Castalia, with water from the same sort of geologic source, perhaps focused more on beer because it couldn't compete with that healthy water moxie.

Owner George Schweickhart Jr. even opened a satellite Castalia Brewery in Watertown.

The trash heap of history

All that's physically left of Castalia Bottling, besides intact collectible bottles offered online, is a midden – that's archaeological talk for a dump – of broken glass eroding out of the bank of the Menomonee River.

Thick shards of "blob bottles," and the metal parts of bottle stoppers, the cork long decomposed, and a few strange bits of glass-embossing history, wash out of the bank with each spring flood.

Castalia Spring – named for the famous Grecian spring at Delphi, where the Oracle dwelled – was capped long ago, and is now just a trickle falling out of a storm sewer a few feet above the Menomonee.

The healing waters craze was followed by a sanitary, municipally treated waters phase that lasts to this day, and the springs of Wauwatosa are now channeled through pipes to the nearest exit, considered unclean.

There is ample historic and archaeological evidence, though, that the springs we knew for awhile as Castalia and Nee-ska-ra were known to Native Americans for thousands of years before as the best and only waters to consume.

Nee-ska-ra – "sweet water" in the Ho-Chunk tongue – was revisited by Indians for 50 years after they had ceded control and left the area, according to local accounts.

Nee-ska-ra and Castalia springs both fed Indian gardens of corn, beans and squash, say historic and archaelogical accounts.

Beer gardens lasted long enough to become parks

All gone.
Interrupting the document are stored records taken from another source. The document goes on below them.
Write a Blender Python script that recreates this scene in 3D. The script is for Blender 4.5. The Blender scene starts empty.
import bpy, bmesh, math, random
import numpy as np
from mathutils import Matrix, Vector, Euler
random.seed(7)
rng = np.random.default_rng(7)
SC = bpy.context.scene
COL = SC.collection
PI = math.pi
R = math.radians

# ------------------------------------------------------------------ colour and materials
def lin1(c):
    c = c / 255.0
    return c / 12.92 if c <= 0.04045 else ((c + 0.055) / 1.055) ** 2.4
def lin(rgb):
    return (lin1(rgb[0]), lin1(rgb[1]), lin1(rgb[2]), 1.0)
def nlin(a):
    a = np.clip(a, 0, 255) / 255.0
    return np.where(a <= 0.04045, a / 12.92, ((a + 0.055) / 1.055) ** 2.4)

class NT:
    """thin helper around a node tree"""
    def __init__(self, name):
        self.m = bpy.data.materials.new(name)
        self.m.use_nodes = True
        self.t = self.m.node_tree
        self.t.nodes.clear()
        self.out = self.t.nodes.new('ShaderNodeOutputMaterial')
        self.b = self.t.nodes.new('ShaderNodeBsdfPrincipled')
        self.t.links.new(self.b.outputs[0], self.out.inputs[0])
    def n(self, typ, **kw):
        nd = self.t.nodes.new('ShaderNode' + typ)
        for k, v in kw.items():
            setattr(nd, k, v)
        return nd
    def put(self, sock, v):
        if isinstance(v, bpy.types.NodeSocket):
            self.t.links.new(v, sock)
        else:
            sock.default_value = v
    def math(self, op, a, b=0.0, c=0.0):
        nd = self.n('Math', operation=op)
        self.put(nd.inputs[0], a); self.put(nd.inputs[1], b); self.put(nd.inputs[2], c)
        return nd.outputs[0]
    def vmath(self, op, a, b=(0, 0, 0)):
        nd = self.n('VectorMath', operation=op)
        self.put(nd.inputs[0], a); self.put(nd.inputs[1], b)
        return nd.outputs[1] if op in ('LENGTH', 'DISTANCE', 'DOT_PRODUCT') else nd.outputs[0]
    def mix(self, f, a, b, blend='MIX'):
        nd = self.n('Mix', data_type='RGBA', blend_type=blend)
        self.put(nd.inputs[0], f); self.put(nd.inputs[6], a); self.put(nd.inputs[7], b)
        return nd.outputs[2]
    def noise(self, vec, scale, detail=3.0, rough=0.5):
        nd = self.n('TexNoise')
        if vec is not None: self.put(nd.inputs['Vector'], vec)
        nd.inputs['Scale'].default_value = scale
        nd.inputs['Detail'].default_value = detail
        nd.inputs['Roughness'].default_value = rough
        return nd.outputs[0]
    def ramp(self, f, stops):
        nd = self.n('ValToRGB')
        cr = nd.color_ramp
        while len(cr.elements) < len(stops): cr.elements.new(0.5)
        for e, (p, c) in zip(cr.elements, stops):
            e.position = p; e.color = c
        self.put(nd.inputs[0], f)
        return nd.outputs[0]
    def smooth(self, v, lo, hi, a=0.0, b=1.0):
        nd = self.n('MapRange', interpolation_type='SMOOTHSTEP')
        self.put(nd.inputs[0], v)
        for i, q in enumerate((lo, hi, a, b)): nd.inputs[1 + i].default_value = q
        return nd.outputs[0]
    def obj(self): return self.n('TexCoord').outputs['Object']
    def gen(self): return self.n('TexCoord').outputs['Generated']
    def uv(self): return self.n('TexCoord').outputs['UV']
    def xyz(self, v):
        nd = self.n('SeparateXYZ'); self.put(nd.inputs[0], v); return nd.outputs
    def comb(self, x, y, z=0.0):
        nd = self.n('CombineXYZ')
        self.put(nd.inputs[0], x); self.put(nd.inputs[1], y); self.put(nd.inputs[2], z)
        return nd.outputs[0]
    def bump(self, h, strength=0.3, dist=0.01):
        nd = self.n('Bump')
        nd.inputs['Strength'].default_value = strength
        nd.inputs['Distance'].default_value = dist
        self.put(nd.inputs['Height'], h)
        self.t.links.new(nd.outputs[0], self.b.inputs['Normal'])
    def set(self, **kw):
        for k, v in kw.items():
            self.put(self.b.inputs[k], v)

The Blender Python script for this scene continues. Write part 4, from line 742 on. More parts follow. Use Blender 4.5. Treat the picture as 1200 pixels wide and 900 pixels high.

Except for one thing. Like Washington Park and many others in Milwaukee, the east half of Jacobus Park in Wauwatosa probably survives as public ground because of its history as a beer garden, preserving green space as all was developed around them.

Castalia Park was, for a time, platted as a subdivision, one of the last in developed East Tosa, with homes planned for a semi-circular drive that would have surrounded the former footprint of Castalia Bottling Works.

Instead, Milwaukee County bought and added the former site of a spring and garden, and of a bottling and brewing plant, to the public legacy. Although the plant was demolished and the spring plugged, the public field was preserved, and to this day children play on its foundations.

Spencer Hoyt May 22, 2013 at 11:58 AM
Fascinating & thank you for doing the homework on this!
Julie O'Keeffe Henszey May 22, 2013 at 12:33 PM
Yes, Jim, I agree with Spencer. Thank you for your effort in sifting through all the research documents and creating a story. Great local history.
Christine McLaughlin May 22, 2013 at 12:48 PM
Yesterday I drove past the beer garden in Estabrook Park. Hadn't been through there in years, and I was shocked by how the park has deteriorated and how the new biergarten is not in the most suitable place (or to my mind, most suitable building). But Hoyt has a beautiful facility, well located, and the chance to be a rousing success. When you do these things, you have to do them right. And I think the folks in Tosa have what it takes to do that.